Would you still encourage it because only "bitter, jealous and judgemental people" find it wrong?
 danzandsing

Joined: 5/12/2009
Msg: 25
Older Guy
Posted: 7/14/2009 5:38:59 AM
Calicutie, from looking at your profile (and I remembered you peeked at mine), I realize that you have a soft attraction to older men, generally.

Admittedly, I found older women (30+) extremely attractive when I was in my teenage years. And, that attraction lead me to meeting someone whom was 21 years old, when I was 17 years old. Just before my 18th birthday, she and I were welcoming a healthy baby boy into the world.

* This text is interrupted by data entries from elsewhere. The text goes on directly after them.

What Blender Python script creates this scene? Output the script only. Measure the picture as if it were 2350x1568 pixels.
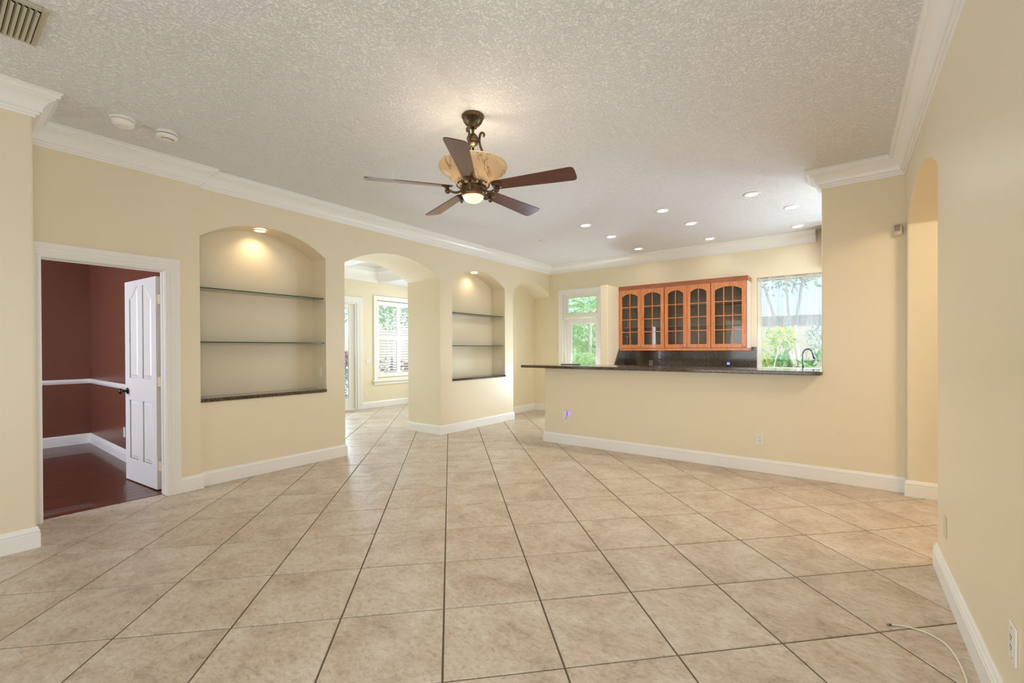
import bpy, bmesh, math, random
from mathutils import Vector, Matrix
random.seed(7)
R = math.radians; PI = math.pi
for o in list(bpy.data.objects): bpy.data.objects.remove(o)
SC = bpy.context.scene
COL = SC.collection

# ============================================================ camera
FPX = 1016.7
cd = bpy.data.cameras.new('camera'); cam = bpy.data.objects.new('camera', cd); COL.objects.link(cam)
cd.sensor_width = 36.0; cd.lens = FPX / 2350 * 36.0; cd.clip_start = 0.02; cd.clip_end = 200
cd.shift_y = (805.78 - 784.0) / 2350.0
yaw, pitch, roll = 0.6434253, -0.0045232, -0.0043913
cy_, sy_, cp_, sp_ = math.cos(yaw), math.sin(yaw), math.cos(pitch), math.sin(pitch)
fw = Vector((-sy_*cp_, cy_*cp_, sp_)); rr = Vector((cy_, sy_, 0)); uu = rr.cross(fw)
r2 = rr*math.cos(roll) + uu*math.sin(roll); u2 = -rr*math.sin(roll) + uu*math.cos(roll)
cam.matrix_world = Matrix(((r2.x, u2.x, -fw.x, 0), (r2.y, u2.y, -fw.y, 0), (r2.z, u2.z, -fw.z, 1.30), (0, 0, 0, 1)))
SC.camera = cam

# ============================================================ world, sun, large lights, exposure
W = bpy.data.worlds.new('world'); SC.world = W; W.use_nodes = True
wn = W.node_tree.nodes; wl = W.node_tree.links
sky = wn.new('ShaderNodeTexSky'); sky.sky_type = 'NISHITA'; sky.sun_disc = False
sky.sun_elevation = R(58); sky.sun_rotation = R(90); sky.air_density = 1.0; sky.dust_density = 2.0
wl.new(sky.outputs[0], wn['Background'].inputs[0]); wn['Background'].inputs[1].default_value = 0.40
sd = bpy.data.lights.new('sun', 'SUN'); sd.energy = 2.2; sd.angle = R(0.6); sd.color = (1, .95, .86)
so = bpy.data.objects.new('sun', sd); COL.objects.link(so)
sdir = Vector((math.cos(R(58))*0.88, math.cos(R(58))*-0.47, -math.sin(R(58))))
so.rotation_euler = sdir.to_track_quat('-Z', 'Y').to_euler(); so.location = (-12, 6, 12)

def area(name, loc, direction, sx, sy, power, color=(1, 1, 1), spread=180):
    d = bpy.data.lights.new(name, 'AREA'); d.shape = 'RECTANGLE'; d.size = sx; d.size_y = sy
    d.energy = power; d.color = color; d.spread = R(spread)
    o = bpy.data.objects.new(name, d); COL.objects.link(o); o.location = loc
    o.rotation_euler = Vector(direction).to_track_quat('-Z', 'Z').to_euler(); return o
# daylight coming in through the glass doors behind the camera and other openings, plus added fills without a window
area('daylight_rear_doors', (-2.2, -4.42, 1.25), (0, 1, .6), 3.0, 2.2, 47, (.80, .90, 1.0))
area('fill_right_side', (.42, .2, 1.5), (-1, .6, .15), 1.5, 1.5, 46, (.80, .90, 1.0))  # added fill to brighten the left wall; no window in this wall
area('daylight_slider', (-8.62, 4.3, 1.15), (1, -.1, .3), 1.7, 2.1, 85, (.72, .86, 1.0))
area('fill_nook', (-7.0, 7.84, 1.6), (.25, -1, 0), 1.8, 1.7, 60, (.70, .85, 1.0))  # added fill keeping the nook walls bright and the pier side dim
area('daylight_kitchen_window', (.41, 7.96, 1.65), (-.1, -1, .12), 1.2, 1.2, 64, (.66, .82, 1.0))
area('fill_kitchen_side', (1.27, 6.5, 1.15), (-1, -.25, .0), 1.7, 1.3, 50, (.66, .82, 1.0))  # added fill for the far ceiling, unseen behind the column
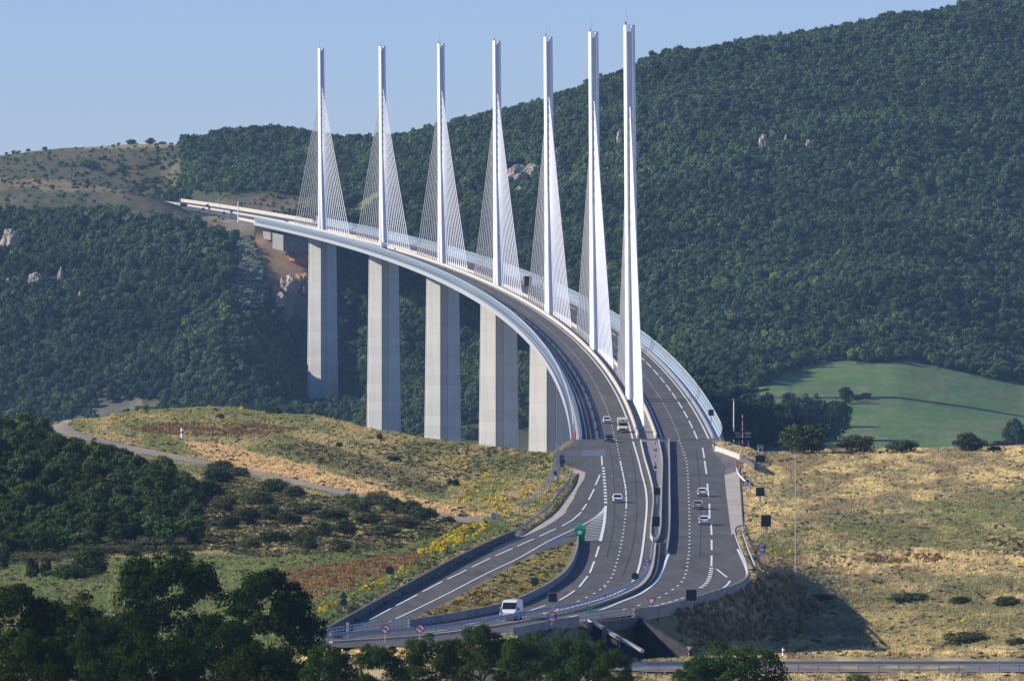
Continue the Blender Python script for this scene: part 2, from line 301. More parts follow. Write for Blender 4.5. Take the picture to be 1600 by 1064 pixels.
ZN=table(NEAR,UG,DR); ZF=table(FAR,UG,DR)
Z=np.where(DR[None,:]<2450,ZN,ZF)
def smooth_axis(A,k,ax_):
    for _ in range(k):
        B=A.copy()
        if ax_==0: B[1:-1]=(A[:-2]+2*A[1:-1]+A[2:])/4
        else: B[:,1:-1]=(A[:,:-2]+2*A[:,1:-1]+A[:,2:])/4
        A=B
    return A
Z=smooth_axis(Z,6,0); Z=smooth_axis(Z,1,1)
XG=(UG[:,None]-UC)/FP*DR[None,:]; YG=np.broadcast_to(DR[None,:],XG.shape).copy()
# value noise for relief
def vnoise(x,y,s,seed):
    x=x/s; y=y/s; xi=np.floor(x).astype(np.int64); yi=np.floor(y).astype(np.int64); fx=x-xi; fy=y-yi
    fx=fx*fx*(3-2*fx); fy=fy*fy*(3-2*fy)
    def h(a,b):
        n=(a*374761393+b*668265263+seed*974634777)&0xFFFFFFFF
        n=((n^(n>>13))*1274126177)&0xFFFFFFFF
        return ((n^(n>>16))&0xFFFF)/65535.0
    return (h(xi,yi)*(1-fx)+h(xi+1,yi)*fx)*(1-fy)+(h(xi,yi+1)*(1-fx)+h(xi+1,yi+1)*fx)*fy
def fbm(x,y,s,seed,o=3):
    t=0;a=1;n=0
    for i in range(o): t=t+a*vnoise(x,y,s/2**i,seed+i); n+=a; a*=.5
    return t/n
farm=np.clip((YG-3300)/400,0,1)*np.clip((5600-YG)/300,0,1)
_fl=np.clip(((XG/YG*FP+UC)-1180)/60,0,1)*np.clip((3920-YG)/60,0,1)
farm=farm*(1-_fl*.85)*(1-.8*np.clip((YG-4450)/100,0,1)*((XG/YG*FP+UC)<330))
farm=farm*(1-.9*np.exp(-(((XG+92)/22)**2+((YG-3990)/70)**2)))
Z+=farm*((fbm(XG,YG,90,3)-.5)*20+(fbm(XG,YG,30,5)-.5)*5)
nearm=np.clip((1900-YG)/100,0,1)*np.clip((YG-900)/100,0,1)
Z+=nearm*((fbm(XG,YG*.4,14,8)-.5)*.9)
# ---- road footprints (photo bearings of the real outlines)
RIM_L=[(884,690),(868,706),(866,716),(882,728),(893,741),(888,757),(871,778),(858,797),(838,813),(816,829),(802,838),(770,852),(712,880),(654,912),(600,942),(536,976),(500,996)]
POLY_MAIN=[(905,686),(884,700),(868,708),(868,716),(882,726),(898,733),(906,741),(896,760),(885,776),(868,797),(848,814),(824,828),(803,841),(768.7,856),(711,884),(653,917),(599,946),(534,982),(500,1000),(500,1012),(700,1008),(760,997),(841,984),(902,972),(986,961),(1019,958.5),(1050.5,952),(1087.4,942),(1119,932),(1148,922),(1163.7,913),(1169,905),(1170,896),(1166,888),(1152,852),(1148,834),(1151,826),(1162,824),(1159,772),(1156,740),(1158,722),(1150,716),(1140,706),(1112,690),(1108,686)]
ISLAND=[(903,845),(899,860),(890,884),(877,903),(858,917),(838,929),(781,952),(695,968),(645,976),(640,974),(660,960),(710,936),(745,915),(800,884),(838,864),(870,855),(890,848)]
def to_xy(poly): return np.array([tuple(rp(u,v)[:2]) for u,v in poly])
def densify(P,n=6):
    out=[]
    for a,b in zip(P,np.roll(P,-1,axis=0)):
        for k in range(n): out.append(a+(b-a)*k/n)
    return np.array(out)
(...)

I say this to you to point out circumstances. You've been given a gift, Cutie...an 18th birthday to enjoy, without dilemma or responsibility. You know, I would say that if I was available and close (like cooldudeinberlin stated...Hey, Man, what's up ) I would love to take you out on a date, too.

Given the circumstances surrounding his life, I can tell you that you're better off not lingering here. Relax and go enjoy the volleyball you want to play. He has much to do, and you are of a different focus to him, than what you perceive. You have to be aware of what you need; and not let it be compromised by anyone or anything.



And for God's sake....do not listen to JerseyGirl! Cynic!